I have a question about deciding what the automorphism group of $\Bbb Z_{7^3}$, that is ${\rm Aut}(\Bbb Z_{7^3})$, looks like.
I know that for a general prime $p$, the size of the group ${\rm Aut}(\Bbb Z_{p^3})$ equals the number of generators of $\Bbb Z_{p^3}$ since each automorphism is uniquely determined by the image of a generator.
Therefore, $|{\rm Aut}(\Bbb Z_{p^3})|$ = $p^2(p-1)$.
So for our case, we know that $|{\rm Aut}(\Bbb Z_{7^3})|$ = $7^2*6$. I got to here but I don't know how to continue.

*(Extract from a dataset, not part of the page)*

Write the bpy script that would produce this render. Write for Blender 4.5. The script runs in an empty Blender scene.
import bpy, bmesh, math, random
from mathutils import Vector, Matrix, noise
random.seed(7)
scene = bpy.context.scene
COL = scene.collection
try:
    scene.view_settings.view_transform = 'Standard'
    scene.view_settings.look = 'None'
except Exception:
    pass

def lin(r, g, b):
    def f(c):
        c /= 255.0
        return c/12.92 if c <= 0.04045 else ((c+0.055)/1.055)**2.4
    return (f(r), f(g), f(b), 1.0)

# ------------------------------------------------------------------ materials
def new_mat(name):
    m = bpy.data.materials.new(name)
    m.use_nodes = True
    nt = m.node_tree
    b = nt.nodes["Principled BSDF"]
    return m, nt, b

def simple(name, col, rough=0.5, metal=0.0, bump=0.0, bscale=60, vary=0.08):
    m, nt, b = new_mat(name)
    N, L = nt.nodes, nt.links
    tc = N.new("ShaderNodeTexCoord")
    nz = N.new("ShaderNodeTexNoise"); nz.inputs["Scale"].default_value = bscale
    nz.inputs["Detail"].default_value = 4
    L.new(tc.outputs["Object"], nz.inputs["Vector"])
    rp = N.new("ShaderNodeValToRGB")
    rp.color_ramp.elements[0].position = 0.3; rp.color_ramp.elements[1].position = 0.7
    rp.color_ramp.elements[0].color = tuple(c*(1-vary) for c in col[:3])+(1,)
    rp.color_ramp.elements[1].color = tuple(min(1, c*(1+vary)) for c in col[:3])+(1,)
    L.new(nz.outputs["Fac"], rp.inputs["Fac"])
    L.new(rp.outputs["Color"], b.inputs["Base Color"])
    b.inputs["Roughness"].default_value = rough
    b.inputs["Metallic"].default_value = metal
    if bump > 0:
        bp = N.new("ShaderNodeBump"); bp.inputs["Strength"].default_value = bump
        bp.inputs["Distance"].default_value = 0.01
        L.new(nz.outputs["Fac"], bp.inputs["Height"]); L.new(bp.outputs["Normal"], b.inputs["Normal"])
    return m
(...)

How do I decide if ${\rm Aut}(\Bbb Z_{7^3})$ has a copy of $\Bbb Z_{7^2}$ or maybe two copies of $\Bbb Z_{7}$?
I think I know that it would have a copy of $\Bbb Z_6$ and not of $S_3$ because $\Bbb Z_{7^3}$ is cyclic, but I'm not quite sure...
Any help would be appreciated.
$\Bbb{Z}_{7^3}$ is a cyclic group so it's automorphism group is isomorphic to $\Bbb{Z}_{7^3}^{\times}$ (the set of multiplicatively invertible elements).